Global mobile ringtone sales should reach $4 billion this year, according to a report released by consulting firm Consect. In the United States alone, consumers are expected to spend more than $300 million on the content in 2004, more than doubling last year’s revenues.

And those figures pale in comparison to other markets. The industry will generate $500 million in Korea alone this year, according to the study. Western Europeans will spend a jaw-dropping $1.5 billion this year.

The reason U.S. numbers aren’t higher, content providers say, is because of digital rights management issues.

“If you look at the U.K., for instance, there’s one licensing body that covers all the rights” to a song, said James Eberhard of 9 Squared Inc., a Denver-based ringtone provider. “In the U.S., you have to go out to each individual music publisher and acquire rights. If there are six or seven people writing a song, you have to get clearance from each one of those publishing companies. It just becomes a real nightmare.”

The biggest hurdles usually involve hip-hop tunes, Eberhard said. Songs often involve several artists, each of whom has a different recording label. And those labels aren’t necessarily high-powered firms in Los Angeles office buildings.

“Sometimes you can be calling a home phone number (to reach an artist), and his grandmother is handling all the calls,” Eberhard said. “You have a lot of up-and-coming artists, and all the sudden their music takes off, and they don’t have the business put in place.”

Some established labels have hesitated to embrace the mobile market, as well, unwilling to relinquish rights to carriers and content providers. Earlier this year, a hit single from hip-hop star Usher took weeks to go mobile, reportedly due to an intractable publishing company representing one of the tune’s seven songwriters. By the time the label acquiesced, the song had fallen off the charts, and hundreds of thousands of dollars in potential revenues were lost.

Even some artists are declining to allow their music to go mobile.

`”‘There are some artists who won’t license their work that way,” said Jarad Carleton, an analyst with Frost & Sullivan. “When the artist has full rights to the work, the record company has to abide by that. There’s nothing they can do.”

Meanwhile, some fear the music industry is repeating the mistakes it made a few years ago, when it failed to control the sale of music online. While the labels dragged their feet, savvy music lovers were creating services such as Napster that provided free downloads, and burning discs on their home computers.

Advancing technology presents an even bigger problem for the industry than the Internet did. Unlike, say, a CD, digital music can be played in several forms on a growing number of devices.

In the future, a consumer who purchases a song may be buying the right to play it on a single device. The right to transfer music between a phone and an MP3 player, for example, might require an additional purchase.
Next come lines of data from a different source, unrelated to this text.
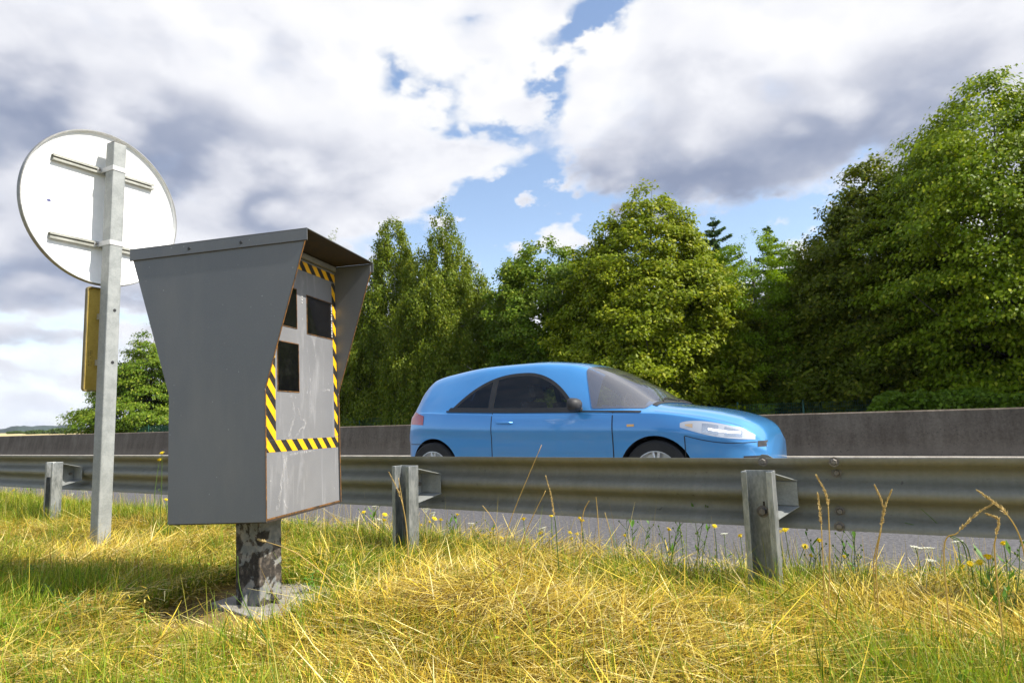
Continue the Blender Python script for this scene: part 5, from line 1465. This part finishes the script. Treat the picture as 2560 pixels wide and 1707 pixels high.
# leafy weeds
weeds = [(62, 1500, 1.75, .10, 'nettle-like leafy weed in the straw nearest the left edge'), (185, 1640, 1.45, .11, 'leafy green weed at the bottom left, in front of the sign post'),
         (120, 1560, 1.6, .09, 'small leafy weed between the two bigger weeds at lower left'), (786, 1505, 2.3, .08, 'tiny leafy weed growing beside the concrete slab'),
         (345, 1600, 1.5, .10, 'leafy weed in the shade left of the concrete slab'), (1080, 1395, 2.5, .08, 'small dark weed in the straw right of the speed camera'), (1180, 1440, 2.3, .07, 'low weed in the straw below the longest leaning straw')]
for px, py, yd, h, lab in weeds:
    c = at(px, py, yd); zg = ZG(c.x, c.y)
    t = empty('leafy_weed', (c.x, c.y, zg), label=lab, cat='weed', group='leafy weeds in the straw')
    lf = MB(); stm = MB()
    for s_ in range(4):
        a0 = random.random() * 6.28; top = Vector((math.cos(a0) * h * .5, math.sin(a0) * h * .5, h * random.uniform(.8, 1.35)))
        stm.tube(bent((0, 0, -.01), top, .01), .0016, 4)
        for q in range(8):
            u = .25 + .75 * q / 7; b0 = top * u; a = q * 1.57 + random.uniform(-.3, .3) + a0; ll = random.uniform(.026, .042) * (1.15 - .4 * u)
            d = Vector((math.cos(a), math.sin(a), random.uniform(-.1, .4))); w = Vector((-math.sin(a), math.cos(a), 0)) * ll * .3
            p1 = b0 + d * ll * .45 + Vector((0, 0, .004)); e = b0 + d * ll - Vector((0, 0, .004))
            lf.add([b0, p1 - w, e, p1 + w, p1], [(0, 1, 4), (1, 2, 4), (2, 3, 4), (3, 0, 4)])
    lf.build('leaves', M['weed_leaf'], t, fix=False); stm.build('stem', M['stem_green'], t, fix=False)

# slim branching wild plants, dark green with small buds
forbs = [(1735, 1245, 3.25, 'tall dark branching wild plant just left of the right guardrail post'), (1660, 1290, 3.3, 'slim wild plant with buds, second to the left of the right post'), (1590, 1290, 3.3, 'short wild plant with tiny buds midway between the posts'),
         (2050, 1330, 3.2, 'bushy wild plant with red-brown tops right of the right post'), (2130, 1300, 3.3, 'wild plant with a dark stem between the two seed-headed grasses'), (2470, 1330, 2.95, 'dark-stemmed wild plant under the arching grass near the right edge'),
         (1130, 1290, 3.5, 'wild plant with small buds right of the middle guardrail post'), (925, 1270, 3.5, 'wild plant with small buds left of the middle guardrail post'), (1200, 1310, 3.4, 'low wild plant below the short bent straw'), (80, 1215, 3.9, 'wild plant with buds between the left edge and the left guardrail post')]
for px, py, yd, lab in forbs:
    c = at(px, py, yd); zg = ZG(c.x, c.y); H_ = max(.12, c.z - zg)
    t = empty('wild_plant', (c.x, c.y, zg), label=lab, cat='wild plant', group='wild plants along the asphalt')
    stm = MB(); lf = MB()
    for q in range(3):
        lean = Vector((random.uniform(-.09, .09), random.uniform(-.05, .05), 0)); hh = H_ * random.uniform(.7, 1.0)
        path = bent((random.uniform(-.02, .02), 0, -.01), lean + Vector((0, 0, hh)), 0, 8)
        stm.tube(path, [.0024 - .0002 * i for i in range(8)], 5)
        for k in range(3, 8):
            b0 = path[k]
            for rep in range(2):
                a = random.random() * 6.28; l = random.uniform(.02, .07); e = b0 + Vector((math.cos(a) * l * .7, math.sin(a) * l * .7, l * .8))
                if random.random() < .6:
                    stm.tube([b0, e], [.0013, .0009], 4); stm.lathe([(0, -.004), (.0042, 0), (.003, .005), (0, .007)], 2, tuple(e), 6)
                else:
                    w = Vector((-math.sin(a), math.cos(a), 0)) * l * .14; m_ = b0.lerp(e, .5)
                    lf.add([b0, m_ - w, e, m_ + w], [(0, 1, 2, 3)])
    stm.build('stem', M['stem_green'], t, fix=False)
    if lf.v: lf.build('leaves', M['weed_leaf'], t, fix=False)
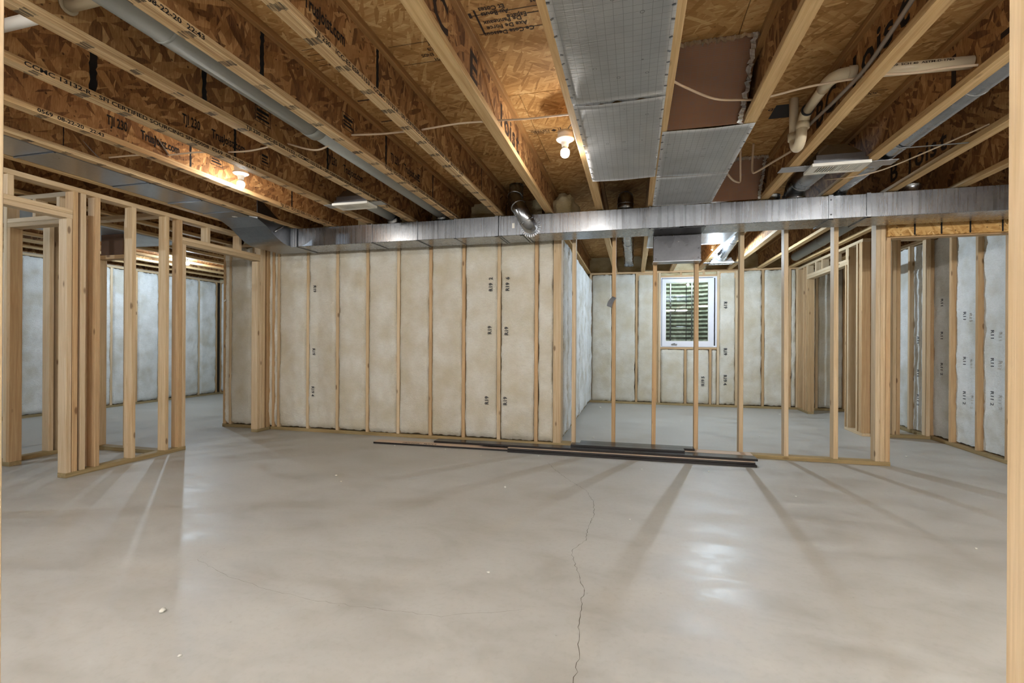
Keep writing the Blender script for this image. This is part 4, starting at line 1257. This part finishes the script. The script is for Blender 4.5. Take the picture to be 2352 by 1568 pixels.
# long shiny pipe at upper right
o = round_duct('round_duct', 'long shiny round pipe in the joist bay at upper right', [(1.690, -1.2, 2.452), (1.690, 4.56, 2.452)] + arc((1.690, 4.58, 2.342), (0, 0, 1), (0, 1, 0), 12, 90, 0.11, 4)[:-1] + [Vector((1.690, 4.69, ZD1 - 0.004))], 0.072,
               [((1.690, 2.95, 2.452), (0, 1, 0), 0.072), ((1.690, 3.62, 2.452), (0, 1, 0), 0.072)])
lathe('start_collar', [(0.078, 0), (0.078, 0.018), (0.072, 0.022), (0.078, 0.03), (0.078, 0.04), (0.072, 0.05)], (1.690, 4.69, ZD1), M['galv_pipe'], o)
# open collars on the trunk
def collar(label, x, y, r, h):
    o = empty('duct_collar', (x, y, ZD1), label, 'duct collar', 'start collars on the trunk')
    lathe('collar', [(r + 0.006, 0), (r + 0.006, 0.012), (r, 0.016), (r, h - 0.012), (r + 0.004, h - 0.008), (r + 0.002, h), (r - 0.006, h)], (x, y, ZD1), M['galv_pipe'], o)
collar('open round collar standing on the trunk near the pale post at right', 2.245, 4.72, 0.078, 0.08)
collar('dim round collar on the trunk just left of the wide shiny elbow', 1.19, 4.72, 0.07, 0.07)
# far room pipes
o = round_duct('round_duct', 'bluish round pipe leading to the far room register beside its bulb', [(1.20, 4.95, 2.47), (1.235, 6.6, 2.462), (1.30, 7.75, 2.455), (1.31, 7.9, 2.43)], 0.072, [((1.24, 6.7, 2.462), (0, 1, 0), 0.072)])
o = round_duct('round_duct', 'pale round pipe high in the far room near the closet framing', [(2.30, 4.95, 2.46), (2.40, 7.1, 2.46), (2.44, 8.3, 2.46)], 0.066, [((2.40, 7.1, 2.46), (0, 1, 0), 0.066)], 'galv_dull')
# return box in the left side room
o = empty('return_box', (-6.0, 4.4, 2.09), 'dark foil-covered return box near the ceiling of the left side room', 'duct')
board('box', -6.17, -5.83, 4.30, 4.38, 2.09, ZJ - 0.012, 'z', M['foil_in'], o, 0.002)
board('flange', -6.19, -5.81, 4.29, 4.39, 2.075, 2.092, 'x', M['galv_plain'], o, 0.001)
foil_sheet('foil sheet over the left side room above the return box', -6.6, -5.7, 3.1, 5.0, ZJ, False, 9)

# ------------------------------------------------------------------ ceiling registers
def register(label, xc, yc, zg, w, l, strap, along='x', slots=16):
    """Hanger strap, boot and white slotted grille below the joists."""
    o = empty('ceiling_register', (xc, yc, zg), label, 'register', 'white ceiling registers')
    board('hanger_strap', strap[0], strap[1], yc - 0.055, yc + 0.055, zg + 0.010, zg + 0.013, 'x', M['galv_plain'], o, 0.0)
    bm = bmesh.new()
    a, b, c, d = xc - w / 2 + 0.03, xc + w / 2 - 0.03, yc - l / 2 + 0.01, yc + l / 2 - 0.01
    add_box(bm, a, b, c, d, zg + 0.014, zg + 0.075)
    lo = [bm.verts.new(p_) for p_ in ((a + .005, c + .005, zg + 0.075), (b - .005, c + .005, zg + 0.075), (b - .005, d - .005, zg + 0.075), (a + .005, d - .005, zg + 0.075))]
    hi = [bm.verts.new(p_) for p_ in ((xc - 0.05, yc - 0.02, zg + 0.16), (xc + 0.05, yc - 0.02, zg + 0.16), (xc + 0.05, yc + 0.05, zg + 0.16), (xc - 0.05, yc + 0.05, zg + 0.16))]
    for k in range(4): bm.faces.new((lo[k], lo[(k + 1) % 4], hi[(k + 1) % 4], hi[k]))
    bm.faces.new(hi)
    bmesh.ops.recalc_face_normals(bm, faces=bm.faces)
    obj('boot', mesh_bm('boot', bm, M['galv_plain']), o)
    board('boot_rim', xc - w / 2 + 0.01, xc + w / 2 - 0.01, yc - l / 2, yc + l / 2, zg + 0.013, zg + 0.04, 'x', M['galv_plain'], o, 0.001)
    g = ring_h('grille_frame', xc - w / 2, xc + w / 2, yc - l / 2 - 0.012, yc + l / 2 + 0.012, zg - 0.008, zg + 0.012, 0.030, 0.045, M['white'], o)
    board('grille_back', xc - w / 2 + 0.02, xc + w / 2 - 0.02, yc - l / 2 + 0.01, yc + l / 2 - 0.01, zg + 0.006, zg + 0.010, 'x', M['dark'], o, 0.0)
    x0, x1 = xc - w / 2 + 0.048, xc + w / 2 - 0.048
    for k in range(slots + 1):
        x = x0 + (x1 - x0) * k / slots
        t = 0.6 if k < slots / 2 else -0.6
        wd = 0.0035 if k < slots / 2 else 0.0065
        if k == slots // 2: wd = 0.008
        board('louver', x - wd, x + wd, yc - l / 2 + 0.018, yc + l / 2 - 0.018, zg - 0.004, zg + 0.003, 'y', M['white'], o, 0.0)
    return o
def ring_h(name, x0, x1, y0, y1, z0, z1, t, tx, mat, parent):
    bm = bmesh.new()
    add_box(bm, x0, x0 + tx, y0, y1, z0, z1); add_box(bm, x1 - tx, x1, y0, y1, z0, z1)
    add_box(bm, x0 + tx, x1 - tx, y0, y0 + t, z0, z1); add_box(bm, x0 + tx, x1 - tx, y1 - t, y1, z0, z1)
    return obj(name, mesh_bm(name, bm, mat), parent)
register('white slotted ceiling register on a strap below the left joists', -2.50, 3.90, ZJ - 0.016, 0.36, 0.15, (-2.79, -2.20))
register('white slotted ceiling register on a long strap below the right joists', 1.385, 3.84, ZJ - 0.016, 0.36, 0.16, (1.02, 1.74))
register('flat ceiling register beside the far room bulb', 1.32, 8.05, ZJ - 0.016, 0.34, 0.16, (1.06, 1.60), slots=10)

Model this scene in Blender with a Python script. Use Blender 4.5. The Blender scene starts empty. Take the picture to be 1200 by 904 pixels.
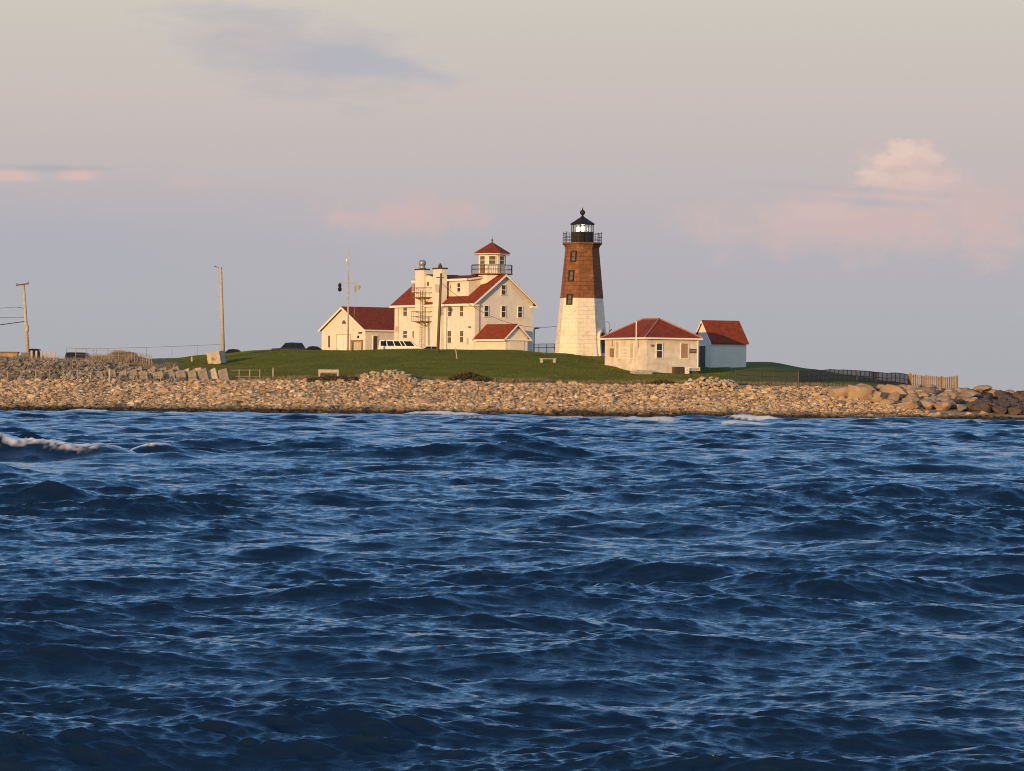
import bpy, bmesh, math, random
import numpy as np
from mathutils import Vector, Matrix

random.seed(7)
rng = np.random.default_rng(7)
sc = bpy.context.scene
COL = sc.collection
R = math.radians

# ------------------------------------------------------------------ survey
# the shore was surveyed from the boat: bearings are quoted on a 1200 x 904 plate, focal length 4000
CAM_H, FOC, ROLL = 2.6, 4000.0, R(0.6)
PHI, ELEV = R(31), R(6.0)                       # sun: to the left of the viewer's back, low

def bearing(px, py):
    a, b = px - 600, py - 452
    return (a * math.cos(ROLL) + b * math.sin(ROLL)) / FOC, -(-a * math.sin(ROLL) + b * math.cos(ROLL)) / FOC

def at(px, py, d):
    c, e = bearing(px, py)
    return Vector((c * d, d, CAM_H + e * d))

# ------------------------------------------------------------------ terrain
KD = [250, 272, 291, 304, 316, 324, 345, 361, 374, 402, 450, 520]
COLS = {            # heights along each bearing
    -600: [-4, -2.5, -.1, 1.2, 2.5, 4.4, 4.8, 5.1, 5.2, 5.0, 4.0, 2.0],
    -100: [-4, -2.5, -.1, 1.2, 2.5, 4.4, 4.8, 5.1, 5.2, 5.0, 2.0, -2],
    0:    [-4, -2.5, -.1, 1.2, 2.5, 4.4, 4.85, 5.15, 5.2, 5.0, -2, -4],
    100:  [-4, -2.5, -.1, 1.2, 2.55, 4.3, 4.7, 4.95, 4.8, 4.6, -2, -4],
    200:  [-4, -2.5, -.1, 1.2, 2.6, 3.5, 4.4, 5.0, 5.1, 4.9, -2, -4],
    250:  [-4, -2.5, -.1, 1.25, 2.75, 3.3, 4.6, 5.6, 5.5, 4.9, -2, -4],
    300:  [-4, -2.5, -.1, 1.3, 2.8, 3.15, 4.7, 6.07, 5.7, 5.0, -2, -4],
    400:  [-4, -2.5, -.1, 1.3, 2.85, 3.15, 4.8, 6.2, 5.8, 5.4, -2, -4],
    500:  [-4, -2.5, -.1, 1.3, 2.9, 3.2, 4.9, 6.4, 5.9, 5.6, -2, -4],
    600:  [-4, -2.5, -.1, 1.3, 2.9, 3.2, 4.8, 6.3, 6.0, 5.6, -2, -4],
    650:  [-4, -2.5, -.1, 1.3, 2.85, 3.2, 4.7, 6.0, 6.1, 5.6, -2, -4],
    700:  [-4, -2.5, -.1, 1.3, 2.8, 3.2, 4.4, 5.5, 6.0, 5.4, -2, -4],
    760:  [-4, -2.5, -.1, 1.3, 2.75, 3.1, 4.0, 5.0, 5.6, 5.0, -2, -4],
    830:  [-4, -2.5, -.1, 1.3, 2.75, 3.1, 4.0, 4.9, 5.3, 4.8, -2, -4],
    900:  [-4, -2.5, -.1, 1.3, 2.75, 3.1, 4.0, 5.0, 5.45, 4.2, -2, -4],
    950:  [-4, -2.5, -.1, 1.3, 2.7, 3.05, 3.7, 4.45, 4.8, 3.5, -2, -4],
    1000: [-4, -2.5, -.1, 1.3, 2.5, 2.95, 3.4, 3.9, 4.15, 2.5, -2, -4],
    1040: [-4, -2.5, -.1, 1.3, 2.4, 2.85, 3.1, 3.4, 3.6, 1.5, -2, -4],
    1120: [-4, -2.5, -.1, 1.1, 2.1, 2.45, 2.75, 1.8, .8, -1, -2, -4],
    1200: [-4, -2.5, -.2, .8, 1.6, 1.7, .9, -.5, -1.5, -2, -3, -4],
    1400: [-4, -3, -1.5, -.5, .4, .3, -.5, -1.5, -2, -3, -4, -4],
    1800: [-4, -3.5, -3, -2.6, -2.5, -2.5, -2.5, -3, -3, -3, -4, -4],
}
CP = np.array(sorted(COLS), float)
CZ = np.array([COLS[int(k)] for k in CP])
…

Add the coming technology of peer-to-peer file sharing, and the issue gets even more complex.

“I think it all comes down to value, and what the customer perceives as value,” said Randall Cardinal, chief technology officer at CSG Systems, which provides billing systems and customer care for telecommunications firms. “A customer might pay a premium to have access over multiple devices.”

But if that premium is too high, consumers are sure to find ways around it, Cardinal warned.

“Smart people and early adopters here are going to force … service providers to get the content they want on handsets for fair value,” he said.

And the clock is ticking. Analysts agree that the sale of ringtones at today’s prices -usually $1.50 to $3-probably can’t continue for more than a few years. But as technology allows for a better listening experience on more devices, mobile music revenues are sure to grow. It’s just a matter of how well the industry can capitalize.

“In general, I see things getting more complicated rather than less complicated (in digital rights management),” said Greg Opie, mobile industry manager for CSG. “Relative to the content available on the Internet, there’s a dearth of mobile content available. A lot of money is being left on the table.”